• **What needs to be done**
All lines featuring the string "Measure" are to be listed.

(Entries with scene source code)
....

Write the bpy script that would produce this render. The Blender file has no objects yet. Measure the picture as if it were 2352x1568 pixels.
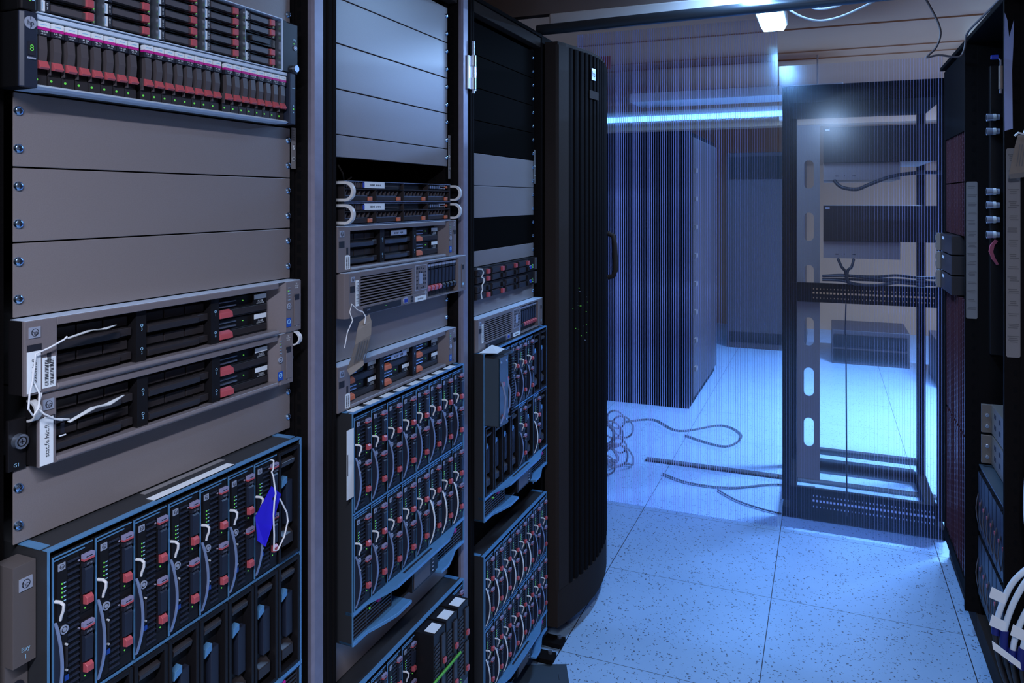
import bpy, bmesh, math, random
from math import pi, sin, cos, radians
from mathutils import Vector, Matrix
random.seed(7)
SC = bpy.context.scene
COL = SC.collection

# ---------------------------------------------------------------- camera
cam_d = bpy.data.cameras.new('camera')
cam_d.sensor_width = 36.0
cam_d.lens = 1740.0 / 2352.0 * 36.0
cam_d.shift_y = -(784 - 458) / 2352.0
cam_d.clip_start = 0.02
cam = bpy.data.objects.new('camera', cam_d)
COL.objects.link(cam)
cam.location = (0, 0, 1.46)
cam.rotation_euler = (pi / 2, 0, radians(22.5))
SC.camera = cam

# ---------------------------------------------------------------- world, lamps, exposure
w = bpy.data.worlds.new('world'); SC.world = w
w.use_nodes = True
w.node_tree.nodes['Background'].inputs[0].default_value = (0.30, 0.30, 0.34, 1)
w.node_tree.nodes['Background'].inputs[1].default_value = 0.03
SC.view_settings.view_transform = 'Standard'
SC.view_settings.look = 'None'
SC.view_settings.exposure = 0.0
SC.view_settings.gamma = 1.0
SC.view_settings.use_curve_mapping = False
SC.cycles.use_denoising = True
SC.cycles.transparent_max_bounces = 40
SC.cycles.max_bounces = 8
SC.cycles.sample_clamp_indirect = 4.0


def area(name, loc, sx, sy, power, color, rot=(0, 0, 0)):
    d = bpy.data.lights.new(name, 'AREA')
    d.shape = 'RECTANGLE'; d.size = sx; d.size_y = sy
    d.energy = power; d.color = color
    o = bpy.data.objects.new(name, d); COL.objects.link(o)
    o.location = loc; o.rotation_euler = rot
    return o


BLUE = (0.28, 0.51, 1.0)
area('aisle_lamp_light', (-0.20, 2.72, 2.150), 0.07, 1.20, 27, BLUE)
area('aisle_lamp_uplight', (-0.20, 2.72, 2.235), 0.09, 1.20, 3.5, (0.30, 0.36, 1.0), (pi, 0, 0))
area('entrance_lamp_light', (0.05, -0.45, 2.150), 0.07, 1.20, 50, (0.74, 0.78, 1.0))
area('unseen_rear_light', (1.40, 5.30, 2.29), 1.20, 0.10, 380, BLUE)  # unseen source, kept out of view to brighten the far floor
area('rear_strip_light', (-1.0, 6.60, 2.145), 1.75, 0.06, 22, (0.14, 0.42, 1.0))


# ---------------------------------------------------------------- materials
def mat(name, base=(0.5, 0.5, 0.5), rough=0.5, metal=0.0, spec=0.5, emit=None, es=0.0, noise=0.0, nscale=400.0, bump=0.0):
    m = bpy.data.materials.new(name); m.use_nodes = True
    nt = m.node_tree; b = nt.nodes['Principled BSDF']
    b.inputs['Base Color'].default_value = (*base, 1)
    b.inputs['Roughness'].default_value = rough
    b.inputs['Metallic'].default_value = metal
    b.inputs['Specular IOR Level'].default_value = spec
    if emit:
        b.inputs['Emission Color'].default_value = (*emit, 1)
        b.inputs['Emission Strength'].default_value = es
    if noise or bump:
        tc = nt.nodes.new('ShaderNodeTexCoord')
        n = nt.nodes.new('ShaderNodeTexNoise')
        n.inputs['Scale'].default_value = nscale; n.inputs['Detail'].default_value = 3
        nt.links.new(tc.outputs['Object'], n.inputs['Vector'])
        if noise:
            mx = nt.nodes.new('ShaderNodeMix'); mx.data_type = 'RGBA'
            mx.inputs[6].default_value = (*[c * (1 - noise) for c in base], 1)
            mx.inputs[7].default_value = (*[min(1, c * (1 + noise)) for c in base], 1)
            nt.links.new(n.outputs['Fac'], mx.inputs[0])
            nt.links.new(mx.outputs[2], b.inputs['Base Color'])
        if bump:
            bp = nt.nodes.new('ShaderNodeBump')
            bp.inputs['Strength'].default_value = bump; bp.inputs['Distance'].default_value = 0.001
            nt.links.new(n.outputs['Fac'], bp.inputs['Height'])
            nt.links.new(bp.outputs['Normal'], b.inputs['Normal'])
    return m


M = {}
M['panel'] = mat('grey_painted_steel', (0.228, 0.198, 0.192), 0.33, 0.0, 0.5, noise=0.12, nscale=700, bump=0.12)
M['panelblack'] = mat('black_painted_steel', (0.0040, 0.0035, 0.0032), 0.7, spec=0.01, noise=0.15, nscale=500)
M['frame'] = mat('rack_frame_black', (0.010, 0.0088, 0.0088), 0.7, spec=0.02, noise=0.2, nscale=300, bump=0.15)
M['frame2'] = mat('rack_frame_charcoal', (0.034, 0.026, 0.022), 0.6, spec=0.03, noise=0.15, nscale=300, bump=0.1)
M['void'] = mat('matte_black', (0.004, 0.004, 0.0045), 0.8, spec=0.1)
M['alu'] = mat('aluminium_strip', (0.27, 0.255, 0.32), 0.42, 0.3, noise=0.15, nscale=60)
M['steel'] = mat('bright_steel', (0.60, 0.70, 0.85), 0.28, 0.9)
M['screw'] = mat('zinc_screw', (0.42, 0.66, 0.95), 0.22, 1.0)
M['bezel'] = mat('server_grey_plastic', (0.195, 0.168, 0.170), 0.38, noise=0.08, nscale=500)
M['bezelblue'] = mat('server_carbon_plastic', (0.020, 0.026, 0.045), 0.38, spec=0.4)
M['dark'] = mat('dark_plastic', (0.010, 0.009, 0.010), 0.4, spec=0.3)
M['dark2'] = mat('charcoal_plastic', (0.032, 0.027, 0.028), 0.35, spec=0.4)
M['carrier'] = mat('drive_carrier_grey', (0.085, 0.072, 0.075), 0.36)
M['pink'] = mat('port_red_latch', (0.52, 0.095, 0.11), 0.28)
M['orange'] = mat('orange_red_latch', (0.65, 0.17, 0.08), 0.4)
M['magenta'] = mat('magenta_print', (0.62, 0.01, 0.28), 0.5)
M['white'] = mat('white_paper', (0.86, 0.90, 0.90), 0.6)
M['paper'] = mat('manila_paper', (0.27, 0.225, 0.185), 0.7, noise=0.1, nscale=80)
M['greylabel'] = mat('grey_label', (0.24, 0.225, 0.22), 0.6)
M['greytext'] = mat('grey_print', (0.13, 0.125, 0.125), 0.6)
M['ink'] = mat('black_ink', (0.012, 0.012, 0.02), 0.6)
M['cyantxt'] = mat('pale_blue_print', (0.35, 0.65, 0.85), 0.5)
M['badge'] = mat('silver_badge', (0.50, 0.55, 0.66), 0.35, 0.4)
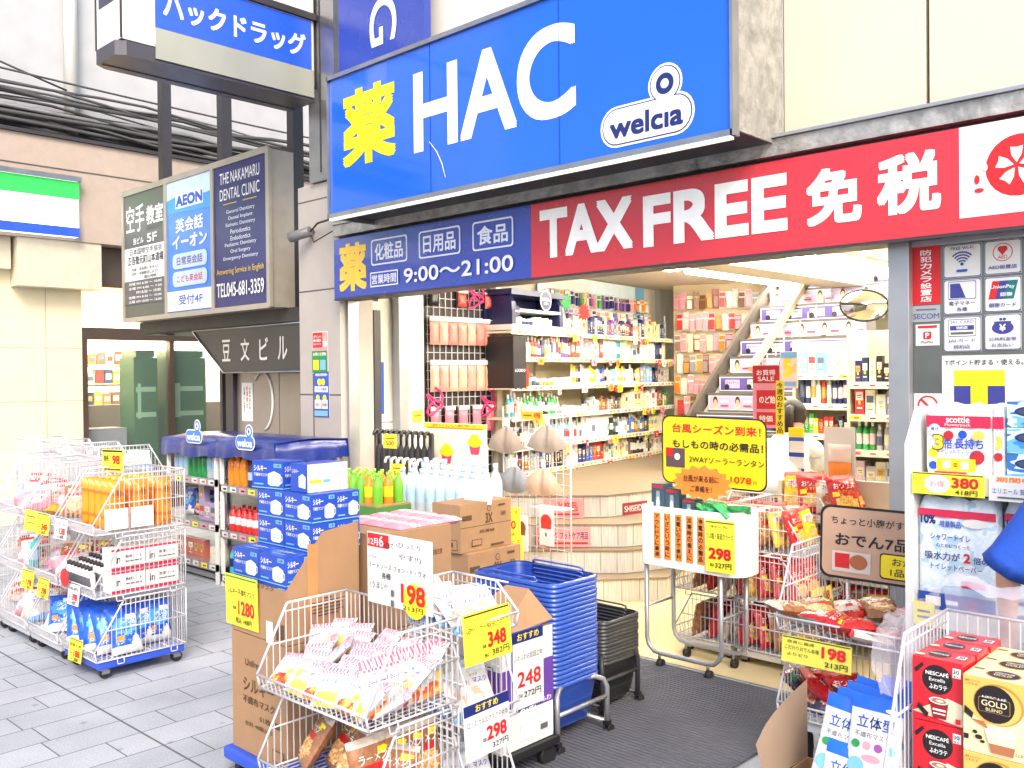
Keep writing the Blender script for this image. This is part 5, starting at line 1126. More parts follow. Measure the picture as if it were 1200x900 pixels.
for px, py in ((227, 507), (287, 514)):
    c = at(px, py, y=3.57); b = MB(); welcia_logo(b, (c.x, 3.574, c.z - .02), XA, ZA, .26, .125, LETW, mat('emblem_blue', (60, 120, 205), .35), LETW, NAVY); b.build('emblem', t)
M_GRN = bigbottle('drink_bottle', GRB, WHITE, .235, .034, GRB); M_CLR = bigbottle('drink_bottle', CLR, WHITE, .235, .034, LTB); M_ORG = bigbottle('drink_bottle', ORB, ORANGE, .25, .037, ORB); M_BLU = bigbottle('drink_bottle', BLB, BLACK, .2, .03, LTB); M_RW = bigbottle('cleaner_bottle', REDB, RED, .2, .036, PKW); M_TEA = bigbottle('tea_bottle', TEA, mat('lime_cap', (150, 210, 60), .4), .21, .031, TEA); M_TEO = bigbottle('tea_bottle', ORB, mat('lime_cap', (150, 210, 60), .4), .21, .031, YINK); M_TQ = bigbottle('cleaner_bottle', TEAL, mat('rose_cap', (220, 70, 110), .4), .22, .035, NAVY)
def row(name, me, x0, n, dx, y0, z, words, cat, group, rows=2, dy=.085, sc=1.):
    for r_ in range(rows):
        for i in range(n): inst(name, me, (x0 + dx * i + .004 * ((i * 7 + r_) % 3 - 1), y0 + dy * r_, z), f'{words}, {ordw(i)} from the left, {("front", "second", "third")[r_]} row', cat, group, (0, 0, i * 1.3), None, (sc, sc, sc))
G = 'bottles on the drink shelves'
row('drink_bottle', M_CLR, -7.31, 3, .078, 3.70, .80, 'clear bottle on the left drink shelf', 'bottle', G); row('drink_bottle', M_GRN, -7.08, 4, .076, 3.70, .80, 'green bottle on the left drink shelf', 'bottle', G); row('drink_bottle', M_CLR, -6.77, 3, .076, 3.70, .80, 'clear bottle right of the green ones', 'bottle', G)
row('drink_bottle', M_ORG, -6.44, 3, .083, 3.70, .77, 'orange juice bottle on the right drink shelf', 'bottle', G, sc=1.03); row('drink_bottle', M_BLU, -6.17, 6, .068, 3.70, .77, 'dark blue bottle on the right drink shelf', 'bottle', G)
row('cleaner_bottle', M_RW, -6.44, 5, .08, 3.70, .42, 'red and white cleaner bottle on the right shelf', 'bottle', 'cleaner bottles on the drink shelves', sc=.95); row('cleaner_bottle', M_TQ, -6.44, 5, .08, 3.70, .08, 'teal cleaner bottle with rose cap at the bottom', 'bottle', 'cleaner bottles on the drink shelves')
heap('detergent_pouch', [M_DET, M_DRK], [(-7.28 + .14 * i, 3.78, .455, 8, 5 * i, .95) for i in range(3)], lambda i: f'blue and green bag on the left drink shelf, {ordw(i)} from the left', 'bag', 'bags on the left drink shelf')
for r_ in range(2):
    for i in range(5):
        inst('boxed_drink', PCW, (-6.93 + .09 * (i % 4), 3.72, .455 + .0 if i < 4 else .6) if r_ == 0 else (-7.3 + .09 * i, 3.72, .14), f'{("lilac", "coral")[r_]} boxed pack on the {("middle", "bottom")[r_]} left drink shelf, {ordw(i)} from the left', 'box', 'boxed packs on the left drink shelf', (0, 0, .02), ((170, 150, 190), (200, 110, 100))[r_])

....

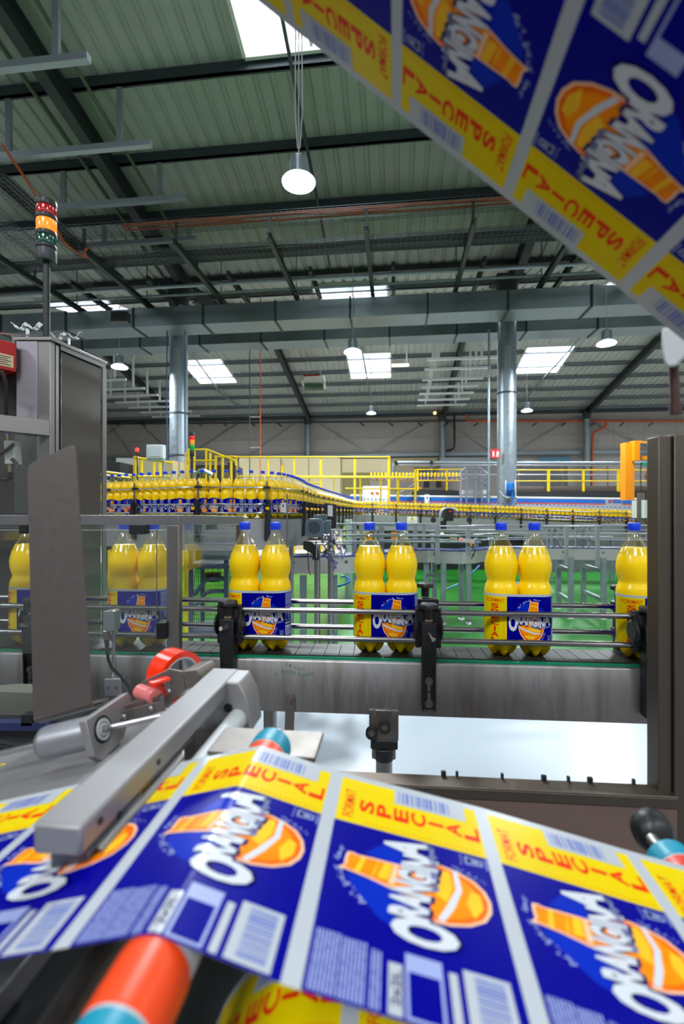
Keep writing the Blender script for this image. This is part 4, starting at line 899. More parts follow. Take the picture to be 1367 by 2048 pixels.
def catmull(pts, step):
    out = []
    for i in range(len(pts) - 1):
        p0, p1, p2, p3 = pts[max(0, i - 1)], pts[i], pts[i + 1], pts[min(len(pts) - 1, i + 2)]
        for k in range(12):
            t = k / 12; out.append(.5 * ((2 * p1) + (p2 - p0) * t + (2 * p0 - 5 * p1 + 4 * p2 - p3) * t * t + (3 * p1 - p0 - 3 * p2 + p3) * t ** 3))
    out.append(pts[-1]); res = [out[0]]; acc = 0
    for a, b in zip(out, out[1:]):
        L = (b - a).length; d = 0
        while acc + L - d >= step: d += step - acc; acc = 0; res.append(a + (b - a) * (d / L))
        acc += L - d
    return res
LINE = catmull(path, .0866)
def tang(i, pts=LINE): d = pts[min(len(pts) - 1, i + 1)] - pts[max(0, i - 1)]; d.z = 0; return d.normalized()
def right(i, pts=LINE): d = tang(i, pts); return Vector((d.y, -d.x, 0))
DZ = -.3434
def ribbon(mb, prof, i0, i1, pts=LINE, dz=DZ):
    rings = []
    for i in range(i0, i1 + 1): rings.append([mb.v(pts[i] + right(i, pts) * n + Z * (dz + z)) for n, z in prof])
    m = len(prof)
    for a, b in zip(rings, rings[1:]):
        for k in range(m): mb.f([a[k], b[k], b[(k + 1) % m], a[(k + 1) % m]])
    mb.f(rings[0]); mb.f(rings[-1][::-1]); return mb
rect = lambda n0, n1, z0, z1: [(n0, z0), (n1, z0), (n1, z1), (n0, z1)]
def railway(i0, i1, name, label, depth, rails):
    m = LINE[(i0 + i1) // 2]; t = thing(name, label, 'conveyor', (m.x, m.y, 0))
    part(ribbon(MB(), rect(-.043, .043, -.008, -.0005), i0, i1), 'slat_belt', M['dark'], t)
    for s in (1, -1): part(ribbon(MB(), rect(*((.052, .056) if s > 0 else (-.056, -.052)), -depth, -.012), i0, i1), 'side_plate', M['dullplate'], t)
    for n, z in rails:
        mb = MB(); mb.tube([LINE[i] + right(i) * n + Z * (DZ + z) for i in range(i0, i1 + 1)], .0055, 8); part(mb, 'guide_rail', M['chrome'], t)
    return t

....

• **Task solution**
Write the bpy script that would produce this render. The Blender file has no objects yet. Measure the picture as if it were 2352x1568 pixels.
Keep writing the Blender script for this image. This is part 5, starting at line 1126. More parts follow. Measure the picture as if it were 1200x900 pixels.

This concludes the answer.